I picked up Sheila, who had beaten me by five minutes, and we set off through Sedburgh, where the infamous cobbled street had been tarmacced over (what vandal did that?) and then turned for one of the gentlest, easiest climbs in the country, up to Garsdale Head. Once again, we felt that the old route, through Dent Dale (more cobbles) and up over Gayle Moor to Hawes, was a little bit prettier, and much more demanding. I wasn't complaining - riding my rather heavy full-suspension mountain bike even Garsdale with the wind behind was rather hard going.
I was on the mountain-bike because the carbon frame on my best bike had pulled apart at the seat cluster. It's still fine on flatter roads but I didn't fancy straining it up Fleet Moss, or rattling it over all those cattle grids. In any case the MTB provided a bit of variety on this event, which I must have ridden at least ten times now. Three years ago Sheila and I rode it on a tandem, and earned a small round of applause for making it to the top of Fleet Moss without dismounting.
By the time we got to Hawes, the halfway control, we had been gee'ed up, first by a phalanx of Geordies riding past, with the substantial figure of Graham Wanless in their midst, shouting "get on the 'bus" - that worked for about three minutes but we couldn't hold them - then Rob and Jane flew past and Sheila set off in hot pursuit just in time for the very fast descent off Garsdale Head which helps gobble the last few miles.
Coming out of the cafe at Hawes (once again, too crowded to stop) we felt the rain starting in earnest and put our jackets on before the big climb. Fleet Moss is a great hill. Its long, and its straight, and its high - one of the highest crossings in the Pennines - but the thing that makes it so difficult is the gradient which steadily steepens towards the top. It may not be the hardest or the steepest climb in the country, it may not even be in the top ten, but it certainly commands respect and its reputation is such that many riders are psyched out even before they start. For me, like most serious hills, this is one where familiarity is tremendously helpful - first-time riders almost always have to dismount, sometimes a depressingly long way before the summit, but with experience comes the knowledge of just where the 110% effort is required, and where to back off for a few pedal turns at 80%. Invariably, we hit bottom gear about halfway up, then, as the road continues to get steeper and steeper, there is nothing for it but to dig deeper and deeper. Conquering Fleet Moss on tandem was one of the high spots of my cycling career!
This time, with poor visibility, I miscalculated the summit and was just congratulating myself when I realised that there was at least 200 yards of 20% still to go. That was bad - but the mountainbike silly bottom gear got me by.

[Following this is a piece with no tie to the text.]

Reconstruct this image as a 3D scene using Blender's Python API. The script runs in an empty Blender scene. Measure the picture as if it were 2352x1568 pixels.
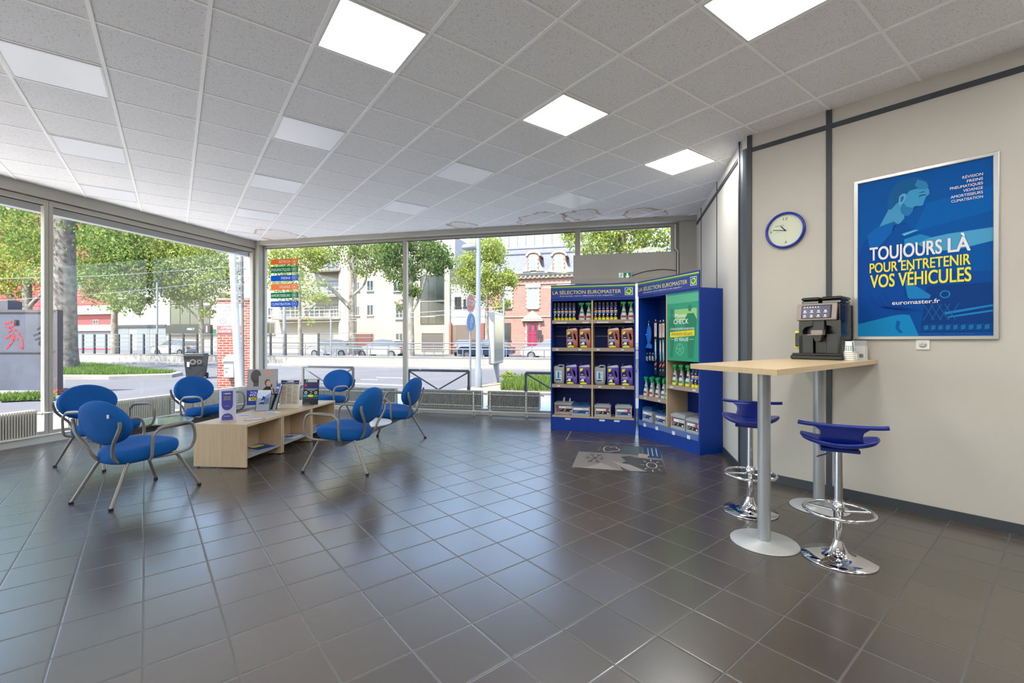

From the top down pretty Lang Strath Dale and Wharfedale we suddenly remember this is a fast course and we should be able to get back before dark - even though the nights are a-drawin' in. In Wharfedale there's a B-road down one side of the valley and an A-road down the other. At the bridge in Kettlewell we direct Pat Kenny down one while we take the other. The B-road is the official Fleet Moss route, we normally go that way of course but today I had an impulsive urge to take the A-road instead. It was very quiet - probably less traffic than the B-road - and certainly a bit smoother and faster. To my mind it is the better of the two roads, for cyclists. It was quite amusing spotting the yellow-clad riders on the other side of the valley, sometimes they would be ahead of us then they would hit an up-grade while we flattened out, and we would pull past them. Eventually we hit a long climb and they were well ahead approaching Grassington, but we knew that they then had to drop down, cross the valley floor and make a short steep climb to join our road. We would gain two or three minutes.
The cafe at Gargrave was heaving as usual. Far too busy for us to stop. As we were leaving, Pat Kenny arrived on his trike, and gave me a very dirty look. Time to go! Would we be back before dark? As ever, the last leg seemed to go very quickly, despite being dead into the wind. It includes, soon after Bank Newton, perhaps the lowest and easiest of all the Pennine crossings. Soon we had Longridge (the hill, not the town) in our sights and we had only to climb round the shoulder of the hill then dash the last flat three miles home. That last climb is always a killer. After the obligatory sprint finish, I checked through my times on the brevet card. To the minute, at each control, the same as last year! This despite a quite different (and easier) route, a different (and tank-like) bike, and wet roads for much of they way. How strange.